Dear Shawkat Alkhazaleh Sir, Thank you for your response.
By following this conventional approach, don't we clipping the result partially.
In the given example we are taking the answer as
sup(0.3,0.5),sup(0.7,0.9) = 0.5-0.9
In this, we are missing the values 0.3-0.5 as a result of union.
Same happens in case of intersection also, we are adding some more value... as we are taking infimum of both values to get the intersection. In this case the ans. will be 0.3-0.7. where as some part of this answer does not belongs to both values.
If we take
inf(lower ranges) , sup(upper ranges) for union then we will get the ans for given example as (0.3-0.9)
sup(lower ranges) , inf(upper ranges) for intersection will give the ans. (0.5-0.7)

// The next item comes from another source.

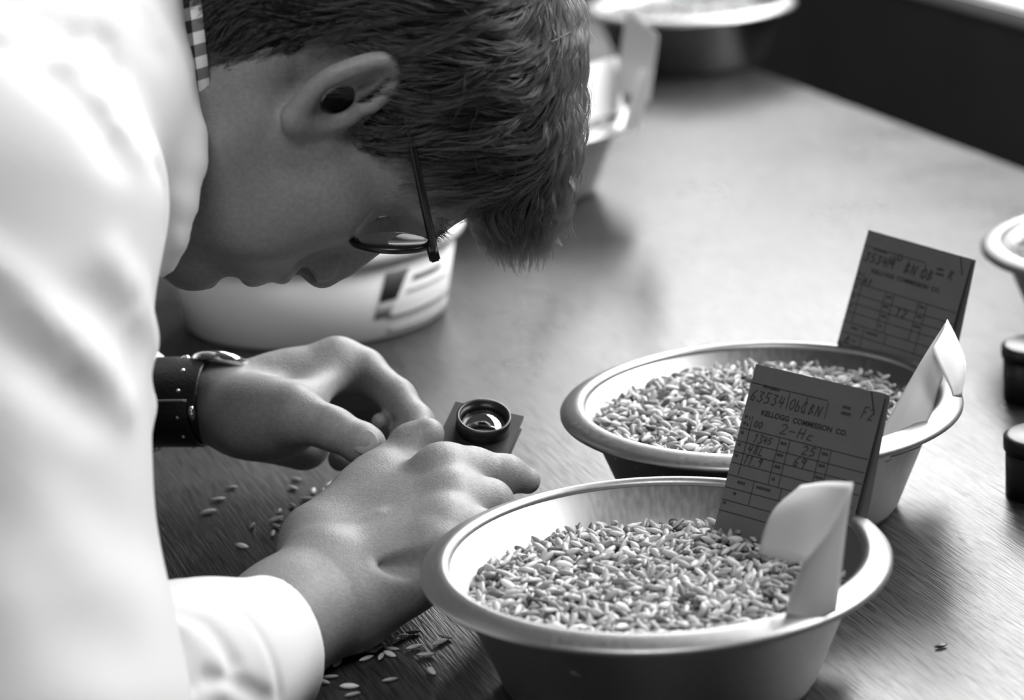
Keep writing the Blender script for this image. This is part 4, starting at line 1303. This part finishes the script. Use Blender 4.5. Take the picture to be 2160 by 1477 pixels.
ticket((1832, 485), (2050, 548), (1763, 735), 1.530, 1.490, 'dark printed ticket standing at the far side of the second pan', 1, 1.30)

def surf(name, ctrl, m, parent, org, nu=14, nv=12, th=0.0004):
    """smooth sheet through a small net of control points"""
    C = np.array([[p - org for p in row] for row in ctrl])
    rows = [smooth_path(list(r), 5) for r in C]; rows = np.array(rows)
    cols = [smooth_path(list(rows[:, j]), 5) for j in range(rows.shape[1])]
    return link(name, sheet(np.array(cols), th), m, parent)

_o = on(1705, 1285, 0.045)
sl = empty('paper_slip', _o); tag(sl, 'curled white paper slip in front of the ticket in the nearest pan', 'paper slip', 'curled paper slips in the grain pans')
surf('folded_end', [[at(1598, 1168, 1.185), at(1630, 1080, 1.192), at(1690, 1024, 1.195)],
                    [at(1645, 1182, 1.163), at(1692, 1075, 1.168), at(1745, 1017, 1.172)],
                    [at(1692, 1189, 1.146), at(1756, 1106, 1.150), at(1799, 1018, 1.154)]], MT['slip'], sl, _o)
surf('upright_end', [[at(1692, 1189, 1.146), at(1756, 1106, 1.150), at(1799, 1018, 1.154)],
                     [at(1672, 1240, 1.150), at(1728, 1190, 1.151), at(1785, 1110, 1.156)],
                     [at(1655, 1300, 1.155), at(1712, 1275, 1.153), at(1770, 1245, 1.157)],
                     [at(1645, 1340, 1.156), at(1705, 1318, 1.155), at(1764, 1290, 1.158)]], MT['slip'], sl, _o)
_o = on(1900, 915, 0.05)
sl2 = empty('paper_slip', _o); tag(sl2, 'curled paper slip with bright white end beside the ticket in the second pan', 'paper slip', 'curled paper slips in the grain pans')
surf('upright_end', [[at(1998, 676, 1.415), at(1992, 730, 1.412), at(1988, 800, 1.408)],
                     [at(1950, 750, 1.405), at(1962, 780, 1.402), at(1978, 825, 1.402)],
                     [at(1898, 840, 1.398), at(1930, 850, 1.394), at(1966, 870, 1.398)],
                     [at(1850, 925, 1.395), at(1898, 918, 1.392), at(1952, 900, 1.396)],
                     [at(1820, 975, 1.395), at(1880, 965, 1.392), at(1940, 945, 1.396)]], MT['cream'], sl2, _o)  # darker paper than the folded end, standing in for shade on this panel
surf('folded_end', [[at(1998, 674, 1.4145), at(1988, 700, 1.406), at(1966, 736, 1.398)],
                    [at(2020, 718, 1.412), at(2006, 748, 1.402), at(1984, 775, 1.395)],
                    [at(2037, 770, 1.412), at(2022, 795, 1.402), at(2004, 818, 1.396)],
                    [at(2028, 838, 1.410), at(2020, 838, 1.403), at(2010, 836, 1.398)]], MT['paper'], sl2, _o)

# papers in the blurred pan
def plain_card(name, corners, label, m, grp):
    o_ = np.asarray(corners[3]); r = slab([np.asarray(c) - o_ for c in corners], 0.0006, m, name, None, lambda u, v: 0.004 * math.sin(u * 3))
    r.location = o_; tag(r, label, 'ticket', grp); return r
GP = 'papers standing in the blurred pan'
plain_card('grain_ticket', [at(1150, 165, 2.090), at(1302, 118, 2.200), at(1316, 238, 2.195), at(1150, 276, 2.085)], 'blurred bright white card in the pan close behind the hair', MT['paper'], GP)
plain_card('grain_ticket', [at(1322, 22, 2.19), at(1387, 78, 2.15), at(1368, 215, 2.16), at(1296, 190, 2.20)], 'blurred tall grey card standing highest in the pan behind the hair', MT['cream'], GP)
plain_card('paper_slip', [at(1350, 142, 2.09), at(1377, 148, 2.08), at(1346, 272, 2.085), at(1314, 268, 2.095)], 'narrow blurred slip leaning over the rim of the pan behind the hair', MT['paper'], GP)

# ------------------------------------------------------------------ white tub behind the hands
_t = on(668, 662, 0.0)
tub = empty('waxed_tub', (_t[0], _t[1], 0)); tag(tub, 'blurred round white tub with a printed label behind the hands', 'tub')
TH = 0.071
TUB = [(0, 0), (0.092, 0), (0.0955, 0.003), (0.1065, TH - 0.010), (0.1055, TH - 0.010), (0.0945, 0.004), (0.090, 0.002), (0, 0.002)]
link('body', lathe(TUB, 96), MT['tub'], tub)
link('rim', lathe([(0.1055, TH - 0.012), (0.1115, TH - 0.0115), (0.1135, TH - 0.0065), (0.1130, TH - 0.001), (0.1090, TH + 0.0005), (0.1060, TH - 0.002)], 96, closed=True), MT['tub'], tub)
def tub_patch(name, pts, m):
    """printed patch wrapped on the wall: list of (angle in degrees, height 0..1) corner pairs left/right"""
    G = []
    for (aL, aR, z) in pts:
        row = []
        for k in range(13):
            a = math.radians(aL + (aR - aL) * k / 12); r = 0.0955 + (0.1065 - 0.0955) * (z * TH - 0.003) / (TH - 0.013) + 0.0006
            row.append((r * math.cos(a), r * math.sin(a), z * TH))
        G.append(row)
    link(name, sheet(G, 0.0004), m, tub)
tub_patch('label_block', [(-57, -46, 0.72), (-60, -51.5, 0.42)], MT['tub_ink'])
tub_patch('label_block', [(-60.2, -52, 0.41), (-62, -55, 0.25)], MT['tub_grey'])
tub_patch('label_band', [(-55, -10, 0.27), (-56, -10, 0.22)], MT['tub_grey'])
tub_patch('label_lettering', [(-43, -24, 0.62), (-44, -25, 0.575)], MT['tub_ink'])
tub_patch('label_lettering', [(-46, -16, 0.48), (-46.5, -16, 0.46)], MT['tub_grey'])
tub_patch('label_band', [(-55, -8, 0.115), (-56, -8, 0.075)], MT['tub_grey'])

# dark round tins at the right edge
for px, py, r, lb in ((2198, 838, 0.024, 'upper of two dark round tins cut off by the right edge'), (2212, 1040, 0.024, 'lower of two dark round tins cut off by the right edge')):
    q = on(px, py, 0.0)
    tn_ = empty('round_tin', (q[0], q[1], 0)); tag(tn_, lb, 'tin', 'dark tins at the right edge')
    link('body', lathe([(0, 0), (r, 0), (r, 0.030), (r - 0.001, 0.030), (r - 0.001, 0.002), (0, 0.002)], 48), MT['loupe'], tn_)
    link('lid', lathe([(r - 0.004, 0.029), (r + 0.0012, 0.0275), (r + 0.0012, 0.034), (r - 0.002, 0.0355), (0, 0.0345), (0, 0.0335), (r - 0.004, 0.0335)], 48), MT['loupe'], tn_)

actually its not convincing in crisp case but in fuzzy case its convincing, let us take the following example
(0,1) union (1,1) by using your formula the ans. is (0,1) which is not correct also for intersection the ans. is (1,1) which is not correct also. this example talking about the border conditions which must be hold in union and intersection
Mohanty is right. You are confusing this notion that Union is sup and intersection is inf. For detail consider [0.3, 0.7] as function f: [0,1] into [0,1] where f(x)=1 for x in [0.3,0.7] and f(x)= 0 otherwise. Similarly [0.5, 0.9] define g: [0,1] into [0,1] where g(x)=1 for x in [0.5,0.9] and g(x)= 0 otherwise. Now f and g are fuzzy sets (in fact fuzzy sets of type 1). Take their union and intersection as sup and inf and you will get Mohanty results.